Amitav Ghosh talks of intoxicating pasts that drove modern history Premium
The Hindu
The rise of modernity may have always been associated with the industrial revolution. The author was speaking at the launch of his new book Smoke and Ashes at the Bangalore International Centre.
The rise of modernity may have always been associated with the industrial revolution. But ask Amitav Ghosh, author of the Ibis trilogy and Jnanpith award winner, and he may tell you a piece of history in which India, China and the imperialistic nations played a crucial role.
“The fundamental dynamic of contestation and competition between China and the anglosphere has basically been the fundamental driver of modernity,” he says.
Mr. Ghosh was speaking at the launch of his new book Smoke and Ashes at the Bangalore International Centre.
Smoke and Ashes looks at how the British manufactured opium trade for its own survival and prosperity, and left countries like China and India destructively impacted in the process.
Talking about the book Mr.
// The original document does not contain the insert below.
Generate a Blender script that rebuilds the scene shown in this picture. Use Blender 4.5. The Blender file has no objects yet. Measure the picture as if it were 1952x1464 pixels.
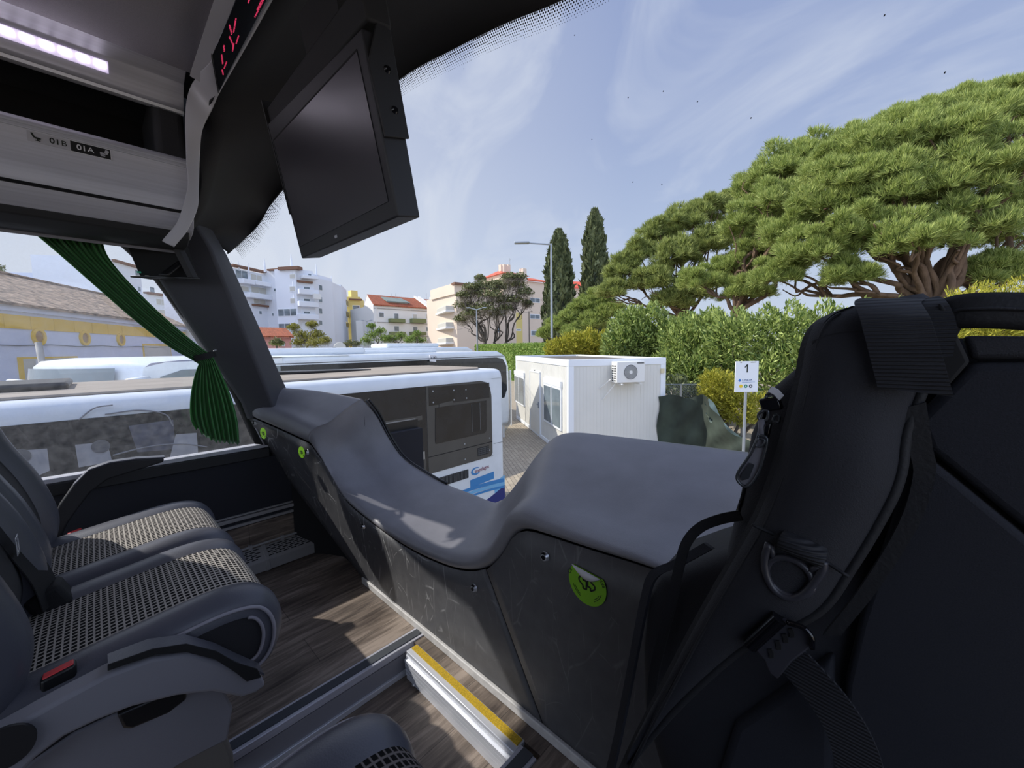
import bpy, bmesh, math, random
import numpy as np
from mathutils import Vector, Matrix
from math import sin, cos, tan, pi, radians, sqrt, atan2

random.seed(7)
RNG = np.random.default_rng(11)
SC = bpy.context.scene
COL = SC.collection

# ---------------------------------------------------------------- camera
FPX = 755.0
YAW, PIT, ROLL = radians(43.6), radians(-5.2), radians(-0.9)
EYE = Vector((0, 0, 2.95))
_f = Vector((-sin(YAW) * cos(PIT), cos(YAW) * cos(PIT), sin(PIT)))
_r0 = Vector((cos(YAW), sin(YAW), 0))
_u0 = _r0.cross(_f)
_r = _r0 * cos(ROLL) + _u0 * sin(ROLL)
_u = _u0 * cos(ROLL) - _r0 * sin(ROLL)
cam = bpy.data.cameras.new('camera')
cam.sensor_fit = 'HORIZONTAL'
cam.sensor_width = 36
cam.lens = FPX / 1952 * 36
cam.clip_start = 0.02
cam.clip_end = 600
camo = bpy.data.objects.new('camera', cam)
COL.objects.link(camo)
camo.matrix_world = Matrix(((_r.x, _u.x, -_f.x, EYE.x), (_r.y, _u.y, -_f.y, EYE.y), (_r.z, _u.z, -_f.z, EYE.z), (0, 0, 0, 1)))
SC.camera = camo

# ---------------------------------------------------------------- exposure
SC.view_settings.view_transform = 'Standard'
SC.view_settings.look = 'None'
SC.view_settings.exposure = 0.0
SC.view_settings.gamma = 1.0
SC.view_settings.use_curve_mapping = False
SC.cycles.max_bounces = 8
SC.cycles.transparent_max_bounces = 12
SC.cycles.use_denoising = True


def srgb(r, g, b):
    def f(c):
        c = c / 255
        return c / 12.92 if c <= .04045 else ((c + .055) / 1.055) ** 2.4
    return (f(r), f(g), f(b), 1)


# ---------------------------------------------------------------- sky: thin streaky cloud over pale blue
wd = bpy.data.worlds.new('sky')
SC.world = wd
wd.use_nodes = True
nt = wd.node_tree
nt.nodes.clear()
N = nt.nodes.new
L = nt.links.new
tc = N('ShaderNodeTexCoord')
sx = N('ShaderNodeSeparateXYZ')
L(tc.outputs['Generated'], sx.inputs[0])
rp = N('ShaderNodeValToRGB')
el = rp.color_ramp.elements
el[0].position = 0.0
el[0].color = srgb(206, 217, 231)
el[1].position = 0.75
el[1].color = srgb(142, 158, 200)
e2 = el.new(0.22)
e2.color = srgb(182, 198, 226)
e3 = el.new(0.45)
e3.color = srgb(160, 176, 212)
L(sx.outputs[2], rp.inputs[0])
mp = N('ShaderNodeMapping')
mp.inputs['Rotation'].default_value = (0.5, 0.25, 0.5)
mp.inputs['Scale'].default_value = (1.4, 4.2, 3.0)
L(tc.outputs['Generated'], mp.inputs[0])
nz = N('ShaderNodeTexNoise')
nz.inputs['Scale'].default_value = 1.3
nz.inputs['Detail'].default_value = 6
nz.inputs['Roughness'].default_value = .55
nz.inputs['Distortion'].default_value = .9
L(mp.outputs[0], nz.inputs[0])
r2 = N('ShaderNodeValToRGB')
r2.color_ramp.elements[0].position = .44
r2.color_ramp.elements[1].position = .70
L(nz.outputs[0], r2.inputs[0])
mxm = N('ShaderNodeMath')
mxm.operation = 'MULTIPLY'
mxm.inputs[1].default_value = .8
L(r2.outputs[0], mxm.inputs[0])
mx = N('ShaderNodeMixRGB')
mx.inputs[2].default_value = srgb(214, 222, 236)
L(mxm.outputs[0], mx.inputs[0])
L(rp.outputs[0], mx.inputs[1])
# whiter haze towards the sun (left, behind)
dt = N('ShaderNodeVectorMath')
dt.operation = 'DOT_PRODUCT'
dt.inputs[1].default_value = (-0.95, -0.3, 0.1)
L(tc.outputs['Generated'], dt.inputs[0])
mr = N('ShaderNodeMapRange')
mr.inputs[1].default_value = 0.2
mr.inputs[2].default_value = 1.0
mr.inputs[4].default_value = .75
L(dt.outputs['Value'], mr.inputs[0])
mx2 = N('ShaderNodeMixRGB')
mx2.inputs[2].default_value = srgb(226, 231, 240)
L(mr.outputs[0], mx2.inputs[0])
L(mx.outputs[0], mx2.inputs[1])
bg = N('ShaderNodeBackground')
bg.inputs[1].default_value = 1.0
# added strength for the unseen sky behind and right, lifting shaded sides and interior
dt2 = N('ShaderNodeVectorMath')
dt2.operation = 'DOT_PRODUCT'
dt2.inputs[1].default_value = (0.50, -0.78, 0.36)
L(tc.outputs['Generated'], dt2.inputs[0])
mr2 = N('ShaderNodeMapRange')
mr2.interpolation_type = 'SMOOTHSTEP'
mr2.inputs[1].default_value = -0.15
mr2.inputs[2].default_value = 0.85
mr2.inputs[3].default_value = 1.0
mr2.inputs[4].default_value = 2.2
L(dt2.outputs['Value'], mr2.inputs[0])
L(mr2.outputs[0], bg.inputs[1])
L(mx2.outputs[0], bg.inputs[0])
wo = N('ShaderNodeOutputWorld')
L(bg.outputs[0], wo.inputs[0])

# ---------------------------------------------------------------- sun (from the left and slightly behind)
SUN_D = Vector((1.0, 0.70, -1.0)).normalized()
sl = bpy.data.lights.new('sun', 'SUN')
sl.energy = 4.6
sl.angle = radians(0.7)
sl.color = (1.0, .94, .84)
so = bpy.data.objects.new('sun', sl)
COL.objects.link(so)
so.location = (-20, -8, 20)
so.rotation_euler = SUN_D.to_track_quat('-Z', 'Y').to_euler()


# ---------------------------------------------------------------- rays through the photograph -> points of the place
def ray(px, py):
    return _f + _r * ((px - 976) / FPX) - _u * ((py - 732) / FPX)


def RX(px, py, x):
    d = ray(px, py)
    return EYE + d * ((x - EYE.x) / d.x)


def RY(px, py, y):
    d = ray(px, py)
    return EYE + d * ((y - EYE.y) / d.y)


def RZ(px, py, z):
    d = ray(px, py)
    return EYE + d * ((z - EYE.z) / d.z)


def RD(px, py, dep):
    return EYE + ray(px, py) * dep


def ground(px, dep):
    p = RD(px, 662, dep)
    return Vector((p.x, p.y, 0))


# ---------------------------------------------------------------- mesh helpers
ORG = {}


def V(*a):
    return Vector(a)


def cr(pts, n):
    """Catmull-Rom through pts, n samples per span"""
    P = [Vector(p) for p in pts]
    P = [P[0] * 2 - P[1]] + P + [P[-1] * 2 - P[-2]]
    out = []
    for i in range(1, len(P) - 2):
        a, b, c, d = P[i - 1], P[i], P[i + 1], P[i + 2]
        for k in range(n):
            t = k / n
            out.append(.5 * ((2 * b) + (c - a) * t + (2 * a - 5 * b + 4 * c - d) * t * t + (3 * b - a - 3 * c + d) * t ** 3))
    out.append(P[-2].copy())
    return out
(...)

Ghosh unfurled some fascinating excerpts from history.
“The book is about two non-human presences which have, to some fairly important degree, shaped not just the Indian history, but the history of the world,” he said.
The first of these, he says, is the tea plant. The history of tea begins in China and by the early 1700s Britain directly imported tea from China. The British tea trade was the exclusive monopoly of the British East India Company, and nobody in the Indian Ocean, Europe, Atlantic, and the Americas was allowed to trade tea directly with China.